Exercise prompt> Print each line of the listing once more, precisely as given.
————————
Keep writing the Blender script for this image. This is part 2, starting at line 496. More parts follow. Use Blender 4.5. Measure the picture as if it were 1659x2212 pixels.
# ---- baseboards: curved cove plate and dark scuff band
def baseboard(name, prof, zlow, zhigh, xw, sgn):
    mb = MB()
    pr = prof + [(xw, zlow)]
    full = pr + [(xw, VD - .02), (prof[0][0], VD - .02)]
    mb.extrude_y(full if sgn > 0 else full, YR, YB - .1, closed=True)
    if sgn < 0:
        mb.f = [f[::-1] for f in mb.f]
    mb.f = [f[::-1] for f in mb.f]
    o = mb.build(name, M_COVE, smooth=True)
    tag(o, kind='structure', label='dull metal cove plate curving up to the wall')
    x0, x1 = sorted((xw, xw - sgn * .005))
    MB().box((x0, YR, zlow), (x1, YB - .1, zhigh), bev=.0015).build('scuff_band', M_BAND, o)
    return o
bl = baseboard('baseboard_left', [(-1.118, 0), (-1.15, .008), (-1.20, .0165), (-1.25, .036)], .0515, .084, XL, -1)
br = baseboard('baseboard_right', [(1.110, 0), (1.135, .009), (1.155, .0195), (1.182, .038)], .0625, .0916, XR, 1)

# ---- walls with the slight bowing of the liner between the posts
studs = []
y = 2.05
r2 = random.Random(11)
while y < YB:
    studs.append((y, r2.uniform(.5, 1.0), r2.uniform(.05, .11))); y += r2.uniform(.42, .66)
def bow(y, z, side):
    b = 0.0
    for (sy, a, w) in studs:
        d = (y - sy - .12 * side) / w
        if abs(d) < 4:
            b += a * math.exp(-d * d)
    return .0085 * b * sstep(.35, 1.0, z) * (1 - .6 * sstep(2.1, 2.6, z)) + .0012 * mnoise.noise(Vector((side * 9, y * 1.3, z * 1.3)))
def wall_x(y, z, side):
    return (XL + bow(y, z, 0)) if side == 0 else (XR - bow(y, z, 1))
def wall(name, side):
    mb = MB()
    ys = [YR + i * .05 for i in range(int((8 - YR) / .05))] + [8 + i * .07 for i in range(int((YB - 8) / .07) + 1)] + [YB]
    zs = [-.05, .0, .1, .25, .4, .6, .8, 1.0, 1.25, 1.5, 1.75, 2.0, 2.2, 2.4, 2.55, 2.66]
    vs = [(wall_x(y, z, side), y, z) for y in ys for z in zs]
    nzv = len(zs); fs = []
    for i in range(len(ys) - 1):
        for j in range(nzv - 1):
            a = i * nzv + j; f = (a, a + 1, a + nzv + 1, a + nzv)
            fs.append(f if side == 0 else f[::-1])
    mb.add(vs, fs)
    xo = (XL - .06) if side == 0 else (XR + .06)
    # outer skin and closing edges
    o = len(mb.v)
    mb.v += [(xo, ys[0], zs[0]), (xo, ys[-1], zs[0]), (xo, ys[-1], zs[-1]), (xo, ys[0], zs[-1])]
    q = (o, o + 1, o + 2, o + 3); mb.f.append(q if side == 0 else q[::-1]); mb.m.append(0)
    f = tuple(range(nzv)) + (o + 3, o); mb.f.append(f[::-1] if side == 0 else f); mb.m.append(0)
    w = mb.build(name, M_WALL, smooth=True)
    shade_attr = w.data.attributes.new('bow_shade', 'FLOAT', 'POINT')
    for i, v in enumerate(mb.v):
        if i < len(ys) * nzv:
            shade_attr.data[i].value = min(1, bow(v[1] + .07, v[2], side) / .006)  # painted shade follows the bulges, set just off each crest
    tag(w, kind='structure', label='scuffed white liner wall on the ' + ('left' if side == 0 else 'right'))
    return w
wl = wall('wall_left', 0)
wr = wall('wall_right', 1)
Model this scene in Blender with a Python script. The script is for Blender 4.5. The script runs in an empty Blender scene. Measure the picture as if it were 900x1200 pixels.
————————
Output>
Keep writing the Blender script for this image. This is part 2, starting at line 496. More parts follow. Use Blender 4.5. Measure the picture as if it were 1659x2212 pixels.
# ---- baseboards: curved cove plate and dark scuff band
def baseboard(name, prof, zlow, zhigh, xw, sgn):
    mb = MB()
    pr = prof + [(xw, zlow)]
    full = pr + [(xw, VD - .02), (prof[0][0], VD - .02)]
    mb.extrude_y(full if sgn > 0 else full, YR, YB - .1, closed=True)
    if sgn < 0:
        mb.f = [f[::-1] for f in mb.f]
    mb.f = [f[::-1] for f in mb.f]
    o = mb.build(name, M_COVE, smooth=True)
    tag(o, kind='structure', label='dull metal cove plate curving up to the wall')
    x0, x1 = sorted((xw, xw - sgn * .005))
    MB().box((x0, YR, zlow), (x1, YB - .1, zhigh), bev=.0015).build('scuff_band', M_BAND, o)
    return o
bl = baseboard('baseboard_left', [(-1.118, 0), (-1.15, .008), (-1.20, .0165), (-1.25, .036)], .0515, .084, XL, -1)
br = baseboard('baseboard_right', [(1.110, 0), (1.135, .009), (1.155, .0195), (1.182, .038)], .0625, .0916, XR, 1)

# ---- walls with the slight bowing of the liner between the posts
studs = []
y = 2.05
r2 = random.Random(11)
while y < YB:
    studs.append((y, r2.uniform(.5, 1.0), r2.uniform(.05, .11))); y += r2.uniform(.42, .66)
def bow(y, z, side):
    b = 0.0
    for (sy, a, w) in studs:
        d = (y - sy - .12 * side) / w
        if abs(d) < 4:
            b += a * math.exp(-d * d)
    return .0085 * b * sstep(.35, 1.0, z) * (1 - .6 * sstep(2.1, 2.6, z)) + .0012 * mnoise.noise(Vector((side * 9, y * 1.3, z * 1.3)))
def wall_x(y, z, side):
    return (XL + bow(y, z, 0)) if side == 0 else (XR - bow(y, z, 1))
def wall(name, side):
    mb = MB()
    ys = [YR + i * .05 for i in range(int((8 - YR) / .05))] + [8 + i * .07 for i in range(int((YB - 8) / .07) + 1)] + [YB]
    zs = [-.05, .0, .1, .25, .4, .6, .8, 1.0, 1.25, 1.5, 1.75, 2.0, 2.2, 2.4, 2.55, 2.66]
    vs = [(wall_x(y, z, side), y, z) for y in ys for z in zs]
    nzv = len(zs); fs = []
    for i in range(len(ys) - 1):
        for j in range(nzv - 1):
            a = i * nzv + j; f = (a, a + 1, a + nzv + 1, a + nzv)
            fs.append(f if side == 0 else f[::-1])
    mb.add(vs, fs)
    xo = (XL - .06) if side == 0 else (XR + .06)
    # outer skin and closing edges
    o = len(mb.v)
    mb.v += [(xo, ys[0], zs[0]), (xo, ys[-1], zs[0]), (xo, ys[-1], zs[-1]), (xo, ys[0], zs[-1])]
    q = (o, o + 1, o + 2, o + 3); mb.f.append(q if side == 0 else q[::-1]); mb.m.append(0)
    f = tuple(range(nzv)) + (o + 3, o); mb.f.append(f[::-1] if side == 0 else f); mb.m.append(0)
    w = mb.build(name, M_WALL, smooth=True)
    shade_attr = w.data.attributes.new('bow_shade', 'FLOAT', 'POINT')
    for i, v in enumerate(mb.v):
        if i < len(ys) * nzv:
            shade_attr.data[i].value = min(1, bow(v[1] + .07, v[2], side) / .006)  # painted shade follows the bulges, set just off each crest
    tag(w, kind='structure', label='scuffed white liner wall on the ' + ('left' if side == 0 else 'right'))
    return w
wl = wall('wall_left', 0)
wr = wall('wall_right', 1)
Model this scene in Blender with a Python script. The script is for Blender 4.5. The script runs in an empty Blender scene. Measure the picture as if it were 900x1200 pixels.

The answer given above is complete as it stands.